Caracas, viernes 22 de mayo de 2020

Más cinema noir

  1. Anoche, en una presentación del Luxor Cine-Club, El beso fatal (Kiss Me Deadly, 1957), el clásico (realmente lo es por su influencia y originalidad) de Robert Aldrich, escrito en los años de la gran paranoia de la bomba de hidrógeno que llegó para superar la vieja bomba de uranio y tomar ventaja ante los soviéticos, quienes desconocían la fisión de hidrógeno (sus extraordinarios espías pronto descontarían esta ventaja).

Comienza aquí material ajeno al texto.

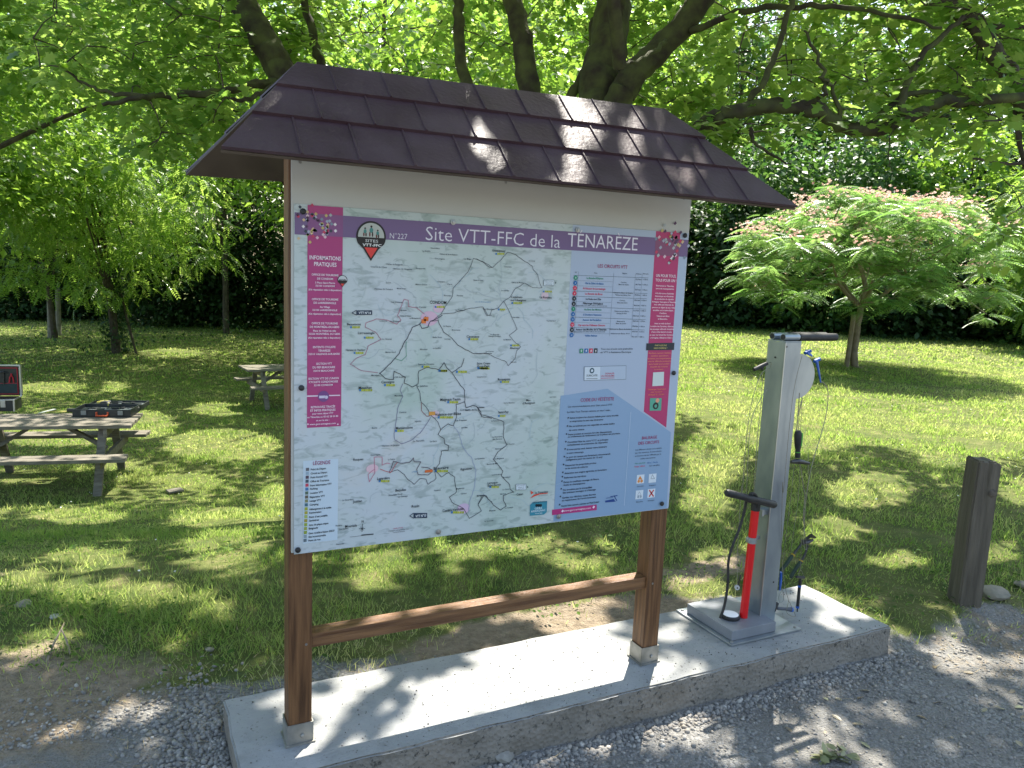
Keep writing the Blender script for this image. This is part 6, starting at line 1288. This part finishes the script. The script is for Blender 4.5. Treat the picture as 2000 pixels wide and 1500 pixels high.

Una nueva aparición, y última, de acuerdo al final escogido por los distribuidores, de Mike Hammer, el detective privado más conocido como Philip Marlowe. La secuencia inicial de la protagonista descalza, con sólo su impermeable puesto, huyendo a toda carrera por una desierta carretera en medio de la noche, es uno de los grandes comienzos de la historia del cine, un elocuente y angustioso travelling que marca el ritmo violento que adoptará la cinta. La cámara del maestro Ernst Lazlo tiene la precisa agudeza de los stylo con los que escribían los autores antiguos. Cada plano es una lección de cinematografía. Con Aldrich, quien le daba la libertad que necesitaba hizo una pareja célebre y trabajando para Stanley Kramer obtuvo el Oscar. El beso fatal es un film insoslayable en la historia del Cinema Noir y fácilmente se cuenta entre los mejores quince de todos los tiempos. La novedad de su escritura fue apreciada por Godard y Truffaut, quienes la reconocieron como la película que más influyó en el surgimiento del Nouveau Cinema francés.